Die Bevölkerung wird nicht nur journalistisch informiert, sondern Medientätigkeit erhöht Transparenz und ermöglicht dadurch zugleich auch gesellschaftliche Partizipation und Kontrolle. Die Medien fühlen den Politikern „auf den Zahn“ und erzeugen öffentlich Druck: Sie setzen dem politischen Profil der betreffenden Person ein mediales Profil hinzu bzw. entgegen und können auf diese Weise als wichtiges Korrektiv wirken, besonders in Fragen des ethischen Verhaltens. Allseits bekannte Protagonisten für derartige mediengestützte ethische Korrektivfunktionen sind etwa der US-amerikanische Whistleblower Edward Snowden in Bezug auf die NSA-Affäre sowie der Gründer der Enthüllungsplattform WikiLeaks Julian Assange. Nicht nur der Aufschrei seitens der Bevölkerung als Reaktion auf die enthüllten Informationen zeigt hier, was die besondere Aufgabe des Journalismus ausmacht - das Aufklären der Bevölkerung - sondern vor allem der Aufschrei seitens der Regierungen: Der Journalismus hat die Macht, ethische Verstöße und Fehlverhalten der Politiker aufzudecken und diese damit öffentlich zu konfrontieren. Er ist somit in seiner Funktion unentbehrlich und unersetzbar für die Demokratie, denn er hebt die hierarchische Struktur von unten her auf, indem er sich den Machthabern als Anwalt im Interesse der Bevölkerung entgegensetzt.
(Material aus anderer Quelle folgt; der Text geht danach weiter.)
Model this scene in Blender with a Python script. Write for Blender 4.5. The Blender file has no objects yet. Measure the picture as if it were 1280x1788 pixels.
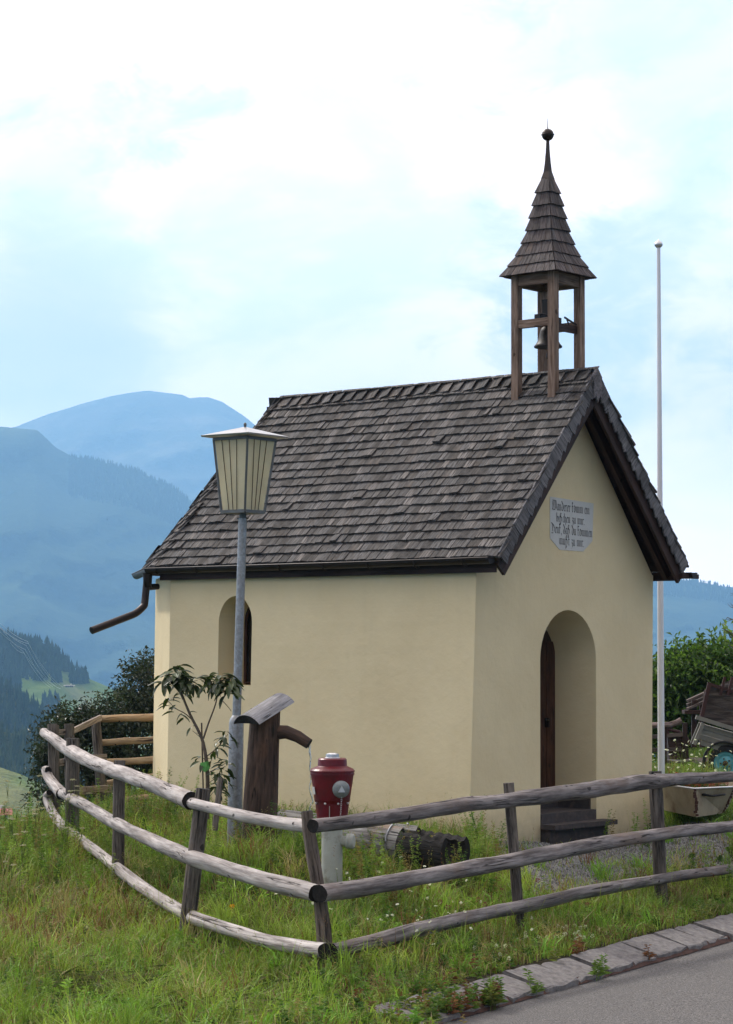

Angesichts dieser gesellschaftlich relevanten Korrektivfunktion des Journalismus stellt sich die Frage, ob und inwieweit der Journalismus im Online-Zeitalter eigentlich in ausreichendem Maße auch über Selbstkorrektive verfügt. Und dies schließt unmittelbar an die Ausgangsthematik an, wie die Zukunft des Journalismus aussehe. Es kann wohl als eine sichere Prognose gelten, dass Dynamik und Diversität in der Medienlandschaft weiter zunehmen werden. Der heutige Journalismus im Zeitalter von Web 2.0 kennzeichnet den Anfang einer Entwicklung, die neue Qualitäten durch vollständig anders dimensionierte Datenverfügbarkeit, neue Ebenen der gesellschaftlichen Relevanz von Digitalisierung und eine durch gesamtgesellschaftliche Prozesse radikal veränderte Gesamt-Agenda entfalten wird. Dementsprechend werden sich auch die Bewertungsparameter ändern, an denen sich der Journalismus künftig wird messen lassen müssen. Der wachsenden Veränderung der Medienlandschaft, die restriktionslos gemäß dem „Anything goes“ die unbegrenzte Informationsflut zulässt, muss ein darauf reagierender gesellschaftlicher Diskurs über Regulative, Selbstkorrektive und journalistische Verantwortung entgegengesetzt werden. Vor allem aber muss dieser Diskurs auch innerhalb der Journalismus-Branche geführt werden: Auch in Zukunft werden an den professionellen Journalismus andere Maßstäbe anzulegen sein als an Blogger Communities und die künftigen Produser-Generationen. Eine der größten Herausforderungen wird darin bestehen, in einer Gesellschaft, die sich als eine inzwischen beinahe globale, multikulturelle und multireligiöse begreifen lässt, neben dem Zelebrieren der großen Freiheiten auch den gesellschaftlichen common sense zu stärken für die Verantwortungsethik, die diese erfordern. Diejenigen, die sich zum professionellen Journalismus der Zukunft zählen wollen, müssen sich daher auf alte Ethik, gegenwärtige Kapazitäten und neue Methodik berufen und die Identität des Journalismus nicht neu definieren, aber doch kritisch reflektiert aktualisieren.